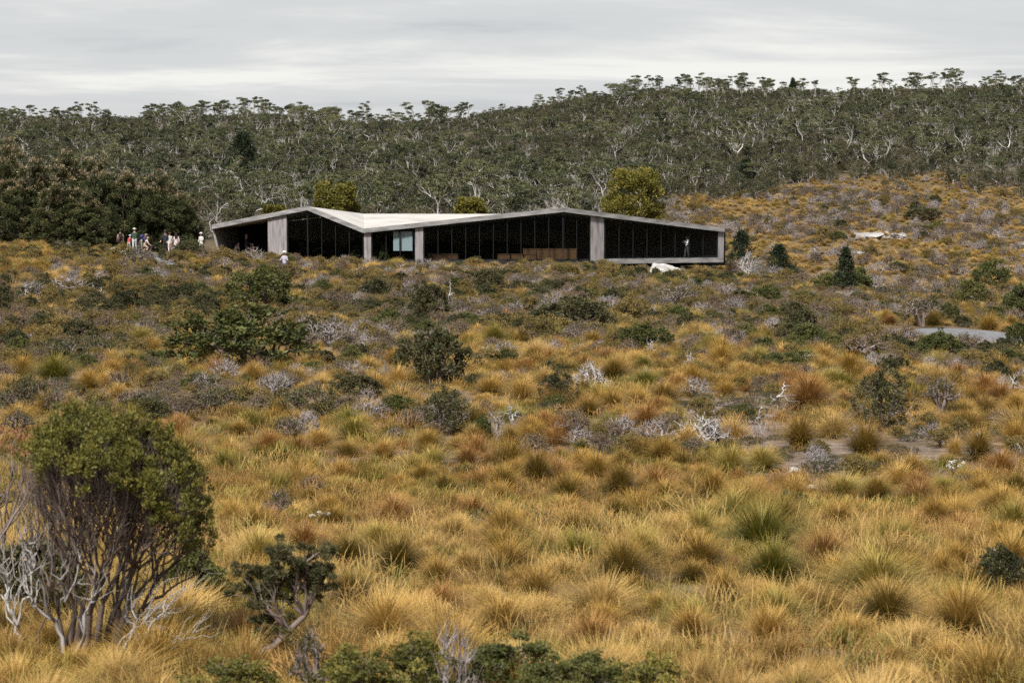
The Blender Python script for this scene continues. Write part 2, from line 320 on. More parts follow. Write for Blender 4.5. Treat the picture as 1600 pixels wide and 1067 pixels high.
def tussock_mesh(name, mat, n=1000, R0=0.10, Lm=0.50, width=0.0075, spread=1.8, segs=4, lift=0.13):
    """dome of blades radiating from a raised, tight crown down to the ground"""
    mb = MB(); q = rng.random(n); lean = np.arccos(1 - q * (1 - math.cos(spread))); az = rng.random(n) * 6.283; ph = rng.random(4) * 6.283
    lump = 1 + 0.09 * np.sin(2 * az + ph[0]) + 0.07 * np.sin(5 * az + ph[1]) + 0.05 * np.sin(9 * az + ph[2] + 4 * lean)
    rad = R0 * np.clip(lean / spread + rng.normal(0, 0.15, n), 0, 1.2); z0 = lift * np.clip(1.15 - 0.55 * lean / spread, 0, 1) - 0.02
    L_ = Lm * lump * rng.uniform(0.70, 1.05, n); long_ = rng.random(n) < 0.035; L_ = np.where(long_, L_ * 1.2, L_)
    pos = np.stack([rad * np.cos(az), rad * np.sin(az), z0], 1)
    bend = rng.uniform(0.3, 1.25, n); lean = np.clip(lean - 0.45 * bend + rng.normal(0, 0.08, n), 0, 1.7)
    blades(mb, pos, az + rng.normal(0, 0.36, n), lean, L_, np.full(n, width) * rng.uniform(0.7, 1.2, n), bend, segs)
    return mb.mesh(name, mat, True)
def tuft_mesh(name, mat, n=70, rad=0.3, Lm=0.34, width=0.006, lean=0.5, segs=3):
    mb = MB(); rr = rad * np.sqrt(rng.random(n)); a0 = rng.random(n) * 6.283
    pos = np.stack([rr * np.cos(a0), rr * np.sin(a0), np.full(n, -0.04)], 1)
    az = a0 + rng.normal(0, 0.9, n)
    blades(mb, pos, az, np.abs(rng.normal(0.2, lean, n)).clip(0, 1.35), Lm * rng.uniform(0.5, 1.15, n), width * rng.uniform(0.7, 1.3, n), rng.uniform(0.2, 1.3, n), segs)
    return mb.mesh(name, mat, True)

def tubes(mb, lines, sides=5):
    a = np.arange(sides) / sides * 2 * math.pi; ca, sa = np.cos(a), np.sin(a)
    for pts, rad, rv in lines:
        p = np.asarray(pts, float); n = len(p); r_ = np.asarray(rad, float)
        tn = np.gradient(p, axis=0); tn /= np.linalg.norm(tn, axis=1)[:, None] + 1e-9
        ref = np.array([0.31, 0.95, 0.05]) if abs(tn[0, 0]) < 0.9 else np.array([0, 0.3, 0.95])
        u = np.cross(tn, ref); u /= np.linalg.norm(u, axis=1)[:, None] + 1e-9; v = np.cross(tn, u)
        ring = p[:, None, :] + r_[:, None, None] * (ca[None, :, None] * u[:, None, :] + sa[None, :, None] * v[:, None, :])
        b = np.arange(n - 1)[:, None] * sides; k = np.arange(sides)[None, :]; k2 = (k + 1) % sides
        q = np.stack([b + k, b + k2, b + sides + k2, b + sides + k], -1).reshape(-1, 4)
        mb.add(ring.reshape(-1, 3), q, r=rv)
def grow(root, tips, r_tip=0.004, r_pow=0.45, wob=0.06, frac=0.45, kmax=3, r_max=None, seed=0, tone=(0, 1), pts_n=4):
    """branch system from a root to every tip by repeated splitting of the tips into bunches"""
    g = np.random.default_rng(seed); out = []
    def rad(n): 
        r = r_tip * n ** r_pow * 1.6
        return min(r, r_max) if r_max else r
    def seg(a, b, ra, rb, start_dir=None):
        d = b - a; ln = np.linalg.norm(d); k = pts_n
        s = np.linspace(0, 1, k)[:, None]; P = a + d * s
        if k > 2:
            w_ = np.cumsum(g.normal(0, wob * ln * 0.5, (k, 3)), 0); w_ = w_ - w_[0] - s * (w_[-1] - w_[0]); P = P + w_
        out.append((P, np.linspace(ra, rb, k), g.uniform(*tone)))
    def rec(p, T, n_par):
        n = len(T)
        if n == 1: seg(p, T[0], rad(1), r_tip * 0.55); return
        k = min(n, g.integers(2, kmax + 1)); C = T[g.choice(n, k, False)]
        for _ in range(3):
            lab = np.argmin(((T[:, None] - C[None]) ** 2).sum(-1), 1)
            C = np.array([T[lab == j].mean(0) if (lab == j).any() else C[j] for j in range(k)])
        for j in range(k):
            S = T[lab == j]
            if not len(S): continue
            if len(S) == n:
                h = n // 2; rec(p, S[:h], n); rec(p, S[h:], n); return
            c = S.mean(0); f = frac if len(S) > 1 else 1
            q = p + (c - p) * f if len(S) > 1 else S[0]
            q = q + g.normal(0, wob * np.linalg.norm(c - p) * 0.7, 3) * (len(S) > 1)
            seg(p, q, rad(len(S)) * 1.12, rad(len(S)) if len(S) > 1 else r_tip * 0.55)
            if len(S) > 1: rec(q, S, n)
    rec(np.asarray(root, float), np.asarray(tips, float), len(tips))
    return out
def leaves(mb, C, crad, n, size, asp=0.5, up=0.3, shell=0.55, tone=None, squash=0.75):
    """n leaf blades around every cluster centre, outward facing, mostly near the cluster's skin"""
    C = np.repeat(np.asarray(C, float), n, 0); k = len(C); cr = np.repeat(np.broadcast_to(crad, (k // n,)), n) if np.ndim(crad) else np.full(k, crad)
    d = rng.normal(0, 1, (k, 3)); d /= np.linalg.norm(d, axis=1)[:, None]; d[:, 2] = d[:, 2] * 0.9 + 0.12
    P = C + d * np.array([1, 1, squash]) * (cr * (shell + (1 - shell) * rng.random(k)) * rng.uniform(0.6, 1.05, k))[:, None]
    ax = d + rng.normal(0, 0.6, (k, 3)) + np.array([0, 0, up]); ax /= np.linalg.norm(ax, axis=1)[:, None]
    sd_ = np.cross(ax, rng.normal(0, 1, (k, 3))); sd_ /= np.linalg.norm(sd_, axis=1)[:, None] + 1e-9
    s = size * rng.uniform(0.6, 1.3, k); h = (s * asp * 0.5)[:, None]; s = s[:, None]
    V = np.stack([P, P + ax * s * 0.45 + sd_ * h, P + ax * s, P + ax * s * 0.45 - sd_ * h], 1).reshape(-1, 3)
    base = np.repeat(rng.random(k // n), n) if tone is None else np.repeat(tone, n)
    r_ = np.clip(0.62 * base + 0.38 * rng.random(k) , 0, 1)
    mb.add(V, np.arange(4 * k).reshape(-1, 4), r=np.repeat(r_, 4))
def dome_tips(n, w, d, h, z0=0.15, power=0.8, jit=0.06, inner=0.0):
    """points over an uneven dome"""
    a = rng.random(n) * 6.283; c = rng.random(n) ** power; ph = rng.random(6) * 6.283
    lump = 1 + 0.13 * np.sin(2 * a + ph[0]) + 0.12 * np.sin(3 * a + ph[1]) + 0.10 * np.sin(5 * a + ph[2] + 3 * c) + 0.09 * np.sin(8 * a + ph[3] + 7 * c)
    s = np.sqrt(1 - (1 - c) ** 2) if False else np.sin(c * math.pi / 2)
    rr = lump * s * (1 - inner * rng.random(n))
    z = np.cos(c * math.pi / 2) ** 0.75 * lump * (1 - 0.5 * inner * rng.random(n))
    return np.stack([rr * np.cos(a) * w / 2, rr * np.sin(a) * d / 2, z0 + z * (h - z0)], 1) + rng.normal(0, jit, (n, 3)) * np.array([w, d, h]) * 0.5

# ================================================================== THE SETTING
def dwood(px):  # depth at which the woodland begins, per column
    return np.interp(px, [-400, 0, 300, 900, 960, 1040, 1150, 1300, 1450, 1540, 1600, 1800, 2200], [185, 185, 188, 192, 222, 284, 296, 312, 318, 312, 302, 292, 280])
BARE = [(1460, 715, 150, 40), (1300, 700, 130, 30), (1140, 655, 110, 24), (1180, 620, 60, 16), (900, 655, 90, 14), (700, 690, 60, 14), (1250, 745, 70, 18), (120, 600, 80, 18), (1120, 925, 60, 12),
        (1060, 850, 50, 12), (560, 505, 50, 10), (870, 590, 40, 8), (720, 740, 45, 12)]
def bare(px, row):
    s = 0
    for a, b, c, d in BARE: s = s + np.exp(-((px - a) / c) ** 2 - ((row - b) / d) ** 2)
    return np.clip(s, 0, 1)
us = np.concatenate([np.linspace(-1.6, -0.36, 24), np.linspace(-0.34, 0.34, 240), np.linspace(0.36, 1.6, 24)])
ys = np.concatenate([np.linspace(-400, -60, 24), np.linspace(-52, 11, 12), np.exp(np.linspace(math.log(12), math.log(1200), 340))])
U, Y = np.meshgrid(us, ys); X = U * np.maximum(np.abs(Y), 22.0)
_e = np.abs(U) > 0.35; X = np.where(_e, np.sign(U) * (0.35 * np.maximum(np.abs(Y), 22.0) + ((np.abs(U) - 0.35) / 1.25) ** 2 * 900), X)
Zt = H(X, Y); g_px, g_row = project(X, np.maximum(Y, 5), Zt)
soil = np.clip(bare(g_px, g_row) * 3.2 * np.clip(fbm(X, Y, 1.1, 3) - 0.30, 0, 1) + 0.55 * np.clip(fbm(X + 9, Y, 3.5, 3) - 0.56, 0, 1) * 4 * (Y > 30) * (Y < 140), 0, 1)
wood = (Y < -30) * 1.0 + (Y >= -30) / (1 + np.exp(-np.clip((Y - dwood(g_px)) / 6, -30, 30)))
mb = MB(); nu = len(us); ny = len(ys); ii, jj = np.meshgrid(np.arange(ny - 1), np.arange(nu - 1), indexing='ij')
b0 = (ii * nu + jj).ravel(); mb.add(np.stack([X, Y, Zt], -1), np.stack([b0, b0 + 1, b0 + nu + 1, b0 + nu], 1))
tag(obj('ground', mb.mesh('ground', M['ground'], True, {'soil': soil.ravel(), 'wood': wood.ravel()})), 'moorland ground rising from a shallow basin to wooded hills', kind='structure')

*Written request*
Show every line above in which the word "from" occurs.

*Result of the exercise*
The Blender Python script for this scene continues. Write part 2, from line 320 on. More parts follow. Write for Blender 4.5. Treat the picture as 1600 pixels wide and 1067 pixels high.
    """dome of blades radiating from a raised, tight crown down to the ground"""
    """branch system from a root to every tip by repeated splitting of the tips into bunches"""
tag(obj('ground', mb.mesh('ground', M['ground'], True, {'soil': soil.ravel(), 'wood': wood.ravel()})), 'moorland ground rising from a shallow basin to wooded hills', kind='structure')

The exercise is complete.